Après être arrivé à 12 ans dans le Massachusetts où il poussera encore plus qu’un pied de weed peut le faire sur l’île de la Jamaïque, le numéro 33 va réussir va vite faire sa place dans les raquettes chez les jeunes avant d’être le premier 1st pick de la Draft issu de la loterie. L’occasion d’une polémique initiale sur le tirage au sort de l’enveloppe (cornée ?) qui donnera ce choix à New York. Peu importe, Patrick Ewing n’en a cure et réussi une excellente saison pour un débutant malgré un exercice tronqué par les blessures. Avec 20 points, 9 rebonds et 2,1 contres, il est élu rookie of the year, même s’il ne joue que 50 matches. Il succède ainsi à Michael Jordan au palmarès d’un trophée. Pour la seule et unique fois de sa carrière, comme s’il devait vivre dans l’ombre du Taureau 23. Résumer les saisons de Patrick Ewing et les nineties chez les Knicks aux défaites face aux Bulls peut paraître – et est forcément – réducteur. Mais malheureusement pour le pivot, cette rivalité l’a marqué au fer rouge.

Pourtant, avec 21 points, 9,8 rebonds et 2,4 contres en 17 ans – 22,8, 10,4 et 2,7 si on se limite à ses années new-yorkaises – Ewing offre des statistiques en carrière à faire pleurer les pivots actuels. Dans une génération chargée en postes 5 de grand talent (Olajuwon, Robinson puis O’Neal et Mourning entre autres), il a su tirer son épingle du jeu pour être sélectionné 11 fois au All-Star Game (9 participations, 3 titularisations), être élu 3 fois dans la All-Defensive Second Team et 7 fois dans les All-NBA Team (1 fois dans la première, 6 fois dans la seconde). Il faut dire qu’avec 9 saisons consécutives en double-double avec plus de 20 points, le natif de Kingston a pesé dans la balance au moment de qualifier régulièrement les Knicks en Playoffs, avant de se faire sortir en 1989, 1991, 1992, 1993 et 1996 par les Bulls, seule la saison 1994 – comme évoqué plus tôt – voyant “The Hoya Detroya” et son équipe prendre le dessus sur la franchise de Scottie Pippen. Des échecs qui auront nourri les critiques de ses détracteurs mettant en doute ses qualités de leadership et le fait qu’il soit le go-to-guy de Big Apple. Comme si Patrick Ewing avait été le seul à s’incliner régulièrement devant “His Airness”.

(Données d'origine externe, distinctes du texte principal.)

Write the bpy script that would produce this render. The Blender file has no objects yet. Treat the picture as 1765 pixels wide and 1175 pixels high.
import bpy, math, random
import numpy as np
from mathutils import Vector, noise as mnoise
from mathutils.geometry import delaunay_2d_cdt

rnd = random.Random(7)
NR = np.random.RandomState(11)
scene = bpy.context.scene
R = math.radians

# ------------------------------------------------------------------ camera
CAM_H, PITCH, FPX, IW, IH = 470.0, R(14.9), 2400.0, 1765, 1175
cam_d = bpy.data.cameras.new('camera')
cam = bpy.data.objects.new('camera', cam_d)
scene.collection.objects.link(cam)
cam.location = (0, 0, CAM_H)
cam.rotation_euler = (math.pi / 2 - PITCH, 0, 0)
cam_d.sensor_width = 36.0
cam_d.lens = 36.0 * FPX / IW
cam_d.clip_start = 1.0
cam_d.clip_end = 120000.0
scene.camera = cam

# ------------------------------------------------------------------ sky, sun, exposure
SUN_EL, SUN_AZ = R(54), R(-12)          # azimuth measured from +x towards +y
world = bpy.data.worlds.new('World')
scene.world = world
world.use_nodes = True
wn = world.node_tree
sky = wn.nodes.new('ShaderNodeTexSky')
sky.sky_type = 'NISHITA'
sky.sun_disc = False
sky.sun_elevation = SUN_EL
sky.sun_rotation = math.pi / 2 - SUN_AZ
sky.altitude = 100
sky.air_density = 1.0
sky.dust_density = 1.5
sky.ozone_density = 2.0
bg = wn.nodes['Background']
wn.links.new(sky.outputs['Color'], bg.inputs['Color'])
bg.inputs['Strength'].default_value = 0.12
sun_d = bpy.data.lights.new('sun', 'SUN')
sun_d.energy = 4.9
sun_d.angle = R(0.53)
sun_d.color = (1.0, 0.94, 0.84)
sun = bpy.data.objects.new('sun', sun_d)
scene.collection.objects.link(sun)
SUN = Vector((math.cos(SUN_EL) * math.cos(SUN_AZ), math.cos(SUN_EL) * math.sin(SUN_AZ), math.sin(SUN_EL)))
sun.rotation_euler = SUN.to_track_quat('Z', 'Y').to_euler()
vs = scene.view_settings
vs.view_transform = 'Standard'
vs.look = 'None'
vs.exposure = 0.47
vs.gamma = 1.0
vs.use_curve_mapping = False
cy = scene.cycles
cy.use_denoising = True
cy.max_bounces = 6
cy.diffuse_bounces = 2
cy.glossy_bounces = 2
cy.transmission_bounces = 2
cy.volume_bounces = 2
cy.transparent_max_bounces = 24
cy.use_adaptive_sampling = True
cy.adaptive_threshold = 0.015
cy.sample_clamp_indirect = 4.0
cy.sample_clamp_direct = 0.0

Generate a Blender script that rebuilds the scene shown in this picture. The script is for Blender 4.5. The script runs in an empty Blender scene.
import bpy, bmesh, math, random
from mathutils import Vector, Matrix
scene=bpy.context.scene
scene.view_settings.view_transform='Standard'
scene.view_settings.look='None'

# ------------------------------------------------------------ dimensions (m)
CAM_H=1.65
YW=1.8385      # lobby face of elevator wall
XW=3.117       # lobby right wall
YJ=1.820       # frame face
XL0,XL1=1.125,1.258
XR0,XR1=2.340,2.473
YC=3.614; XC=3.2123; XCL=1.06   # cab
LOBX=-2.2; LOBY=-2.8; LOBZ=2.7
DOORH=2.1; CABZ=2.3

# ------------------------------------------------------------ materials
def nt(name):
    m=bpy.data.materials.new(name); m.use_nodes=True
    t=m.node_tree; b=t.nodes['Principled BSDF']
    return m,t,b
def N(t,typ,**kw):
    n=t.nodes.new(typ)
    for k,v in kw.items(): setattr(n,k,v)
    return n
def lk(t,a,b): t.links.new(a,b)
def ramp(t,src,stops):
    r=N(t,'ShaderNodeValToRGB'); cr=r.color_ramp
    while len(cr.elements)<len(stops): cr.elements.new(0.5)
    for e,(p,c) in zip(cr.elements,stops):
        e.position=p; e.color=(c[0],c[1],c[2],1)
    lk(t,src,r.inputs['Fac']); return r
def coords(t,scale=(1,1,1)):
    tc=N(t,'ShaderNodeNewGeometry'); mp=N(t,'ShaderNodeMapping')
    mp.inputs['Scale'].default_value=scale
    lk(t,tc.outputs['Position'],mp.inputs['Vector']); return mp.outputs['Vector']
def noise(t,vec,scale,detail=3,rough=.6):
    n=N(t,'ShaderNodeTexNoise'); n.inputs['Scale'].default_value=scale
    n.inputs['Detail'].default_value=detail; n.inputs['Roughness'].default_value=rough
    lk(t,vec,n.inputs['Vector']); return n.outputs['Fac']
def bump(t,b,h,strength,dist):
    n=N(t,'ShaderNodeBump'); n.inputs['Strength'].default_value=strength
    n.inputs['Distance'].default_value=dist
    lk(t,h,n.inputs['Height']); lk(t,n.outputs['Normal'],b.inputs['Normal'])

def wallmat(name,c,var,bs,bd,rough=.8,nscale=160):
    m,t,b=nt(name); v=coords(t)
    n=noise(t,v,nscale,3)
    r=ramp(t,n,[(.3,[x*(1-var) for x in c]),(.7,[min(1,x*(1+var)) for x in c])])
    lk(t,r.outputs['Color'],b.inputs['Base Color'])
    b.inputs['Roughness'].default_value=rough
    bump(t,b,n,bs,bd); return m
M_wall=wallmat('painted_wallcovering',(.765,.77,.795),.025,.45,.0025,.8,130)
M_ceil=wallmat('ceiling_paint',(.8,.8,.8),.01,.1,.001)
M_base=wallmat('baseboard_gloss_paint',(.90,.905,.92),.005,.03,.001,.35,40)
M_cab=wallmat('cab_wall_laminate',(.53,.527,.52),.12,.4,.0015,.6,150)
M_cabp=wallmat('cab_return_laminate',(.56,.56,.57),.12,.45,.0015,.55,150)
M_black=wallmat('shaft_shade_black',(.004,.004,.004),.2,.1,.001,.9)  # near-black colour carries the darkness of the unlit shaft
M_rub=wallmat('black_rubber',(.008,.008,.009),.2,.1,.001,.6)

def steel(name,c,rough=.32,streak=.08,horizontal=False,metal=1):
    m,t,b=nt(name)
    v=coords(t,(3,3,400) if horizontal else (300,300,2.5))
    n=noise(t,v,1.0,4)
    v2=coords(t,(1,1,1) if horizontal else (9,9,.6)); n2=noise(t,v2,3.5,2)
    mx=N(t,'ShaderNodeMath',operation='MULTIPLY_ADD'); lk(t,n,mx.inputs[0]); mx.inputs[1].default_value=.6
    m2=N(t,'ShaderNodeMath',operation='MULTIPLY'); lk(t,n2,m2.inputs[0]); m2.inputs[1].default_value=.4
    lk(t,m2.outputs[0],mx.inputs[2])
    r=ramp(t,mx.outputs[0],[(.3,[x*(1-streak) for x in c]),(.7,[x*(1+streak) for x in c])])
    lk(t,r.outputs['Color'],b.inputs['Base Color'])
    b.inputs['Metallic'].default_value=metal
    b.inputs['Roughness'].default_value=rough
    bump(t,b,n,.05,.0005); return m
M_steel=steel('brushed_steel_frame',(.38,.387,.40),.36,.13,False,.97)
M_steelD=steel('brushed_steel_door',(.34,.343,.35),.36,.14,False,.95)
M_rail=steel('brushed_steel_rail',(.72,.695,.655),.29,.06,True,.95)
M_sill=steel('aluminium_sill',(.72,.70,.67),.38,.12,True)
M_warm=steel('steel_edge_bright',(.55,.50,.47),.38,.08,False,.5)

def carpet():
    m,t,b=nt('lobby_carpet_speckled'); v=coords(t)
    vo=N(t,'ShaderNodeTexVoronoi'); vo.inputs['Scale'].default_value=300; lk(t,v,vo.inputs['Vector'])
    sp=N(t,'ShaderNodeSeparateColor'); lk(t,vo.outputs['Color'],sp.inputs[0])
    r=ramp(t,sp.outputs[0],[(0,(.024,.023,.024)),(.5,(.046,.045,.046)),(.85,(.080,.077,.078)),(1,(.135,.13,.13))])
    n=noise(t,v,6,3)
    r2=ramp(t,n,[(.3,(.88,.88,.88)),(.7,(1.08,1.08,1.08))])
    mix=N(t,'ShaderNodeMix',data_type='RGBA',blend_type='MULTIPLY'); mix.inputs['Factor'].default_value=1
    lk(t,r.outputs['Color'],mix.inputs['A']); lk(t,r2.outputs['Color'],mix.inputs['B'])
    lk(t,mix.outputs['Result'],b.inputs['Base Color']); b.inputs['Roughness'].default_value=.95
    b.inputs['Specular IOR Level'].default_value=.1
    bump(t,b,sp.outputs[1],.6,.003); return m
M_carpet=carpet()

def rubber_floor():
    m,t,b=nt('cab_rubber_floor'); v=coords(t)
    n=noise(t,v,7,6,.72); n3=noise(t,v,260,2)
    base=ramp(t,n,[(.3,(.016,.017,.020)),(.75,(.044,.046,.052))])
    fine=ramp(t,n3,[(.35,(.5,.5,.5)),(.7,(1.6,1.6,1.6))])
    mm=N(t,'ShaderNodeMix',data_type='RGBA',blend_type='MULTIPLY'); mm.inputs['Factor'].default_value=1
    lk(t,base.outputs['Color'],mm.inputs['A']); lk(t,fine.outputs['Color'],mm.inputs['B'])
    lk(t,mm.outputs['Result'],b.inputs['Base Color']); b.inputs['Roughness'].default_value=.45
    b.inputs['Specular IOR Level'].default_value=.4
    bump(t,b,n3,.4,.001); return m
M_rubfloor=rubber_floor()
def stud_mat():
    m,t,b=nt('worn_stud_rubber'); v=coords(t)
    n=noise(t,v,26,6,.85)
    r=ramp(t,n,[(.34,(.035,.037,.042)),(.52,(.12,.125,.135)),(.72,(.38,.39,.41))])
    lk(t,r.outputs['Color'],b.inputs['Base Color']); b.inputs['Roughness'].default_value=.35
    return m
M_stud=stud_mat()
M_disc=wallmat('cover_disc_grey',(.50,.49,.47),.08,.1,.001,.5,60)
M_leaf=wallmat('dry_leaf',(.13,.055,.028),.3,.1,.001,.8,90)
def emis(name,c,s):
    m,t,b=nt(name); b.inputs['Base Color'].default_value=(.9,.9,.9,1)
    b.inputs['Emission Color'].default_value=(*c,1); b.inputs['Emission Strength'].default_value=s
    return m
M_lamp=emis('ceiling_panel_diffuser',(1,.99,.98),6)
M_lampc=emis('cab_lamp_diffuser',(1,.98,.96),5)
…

Surtout qu’à l’instar des Knicks, “Big Pat” n’était pas du genre à baisser la tête face aux Bulls. Regard noir, tête haute, il ne refusait pas le combat. Sur ses 27 matches de Playoffs face à Jordan, Ewing a envoyé ses stats habituelles – 22,4 points, 10,8 rebonds et 2,1 contres – pour résister mais également tenter de battre Chicago. En vain. Pourtant, saison après saison, confrontation après confrontation, jamais il n’a cessé de croire que ses Knicks avaient de quoi renverser la franchise de l’Illinois : des muscles, de la défense, de l’envie, de la hargne et même du talent. Des ingrédients qui ont parfois poussé Phil Jackson et ses hommes dans leurs derniers retranchements, mais qui n’ont jamais suffi pour faire plier MJ. Comme beaucoup donc, il pourra nourrir de nombreux regrets pour avoir joué en même temps que JoJo. Même chez les Monstars, il n’a pas réussi à venir à bout d’un Jordan entouré des Toons. Quelle galère pour ce pauvre Pat ! Surtout que son bourreau est maintenant son employeur et qu’il n’est pas connu pour garder sa langue dans sa poche, et il l’a depuis recalé ou poste de head coach de Charlotte. Comme si Mike tenait à rappeler à son ami que depuis son poster en 1991, il n’était qu’un objet parmi tant d’autres en sa possession. Dur pour celui qui reste pour beaucoup le symbole des Knicks. Car malgré l’absence de titre pour cette génération des années 90, ils ont su rivaliser avec l’équipe championne en 1970 et 1973, égalant d’ailleurs le record de 60 victoires en une saison régulière. 15 ans après son départ, personne n’a su prendre le relai et porter haut le flambeau de Big Apple sur la planète NBA.

A l’heure où les Knicks se cherchent une nouvelle identité et un état d’esprit, cette équipe – emmenée par Patrick Ewing, John Starks, Charles Oakley ou encore Anthony Mason – devrait résonner comme une évidence sur le style à suivre. Eux qui n’ont pas connu un joueur de la trempe de leur pivot historique depuis son trade à Seattle en 2000 ne doivent pas oublier que l’envie est essentielle. Melo a beau être un joueur local, il lui en faudra bien plus pour pouvoir prétendre prendre une place aussi importante que celle de Pat dans le cœur des fans de Big Apple. Si Ewing était peut-être lui aussi un perdant, il restait magnifique.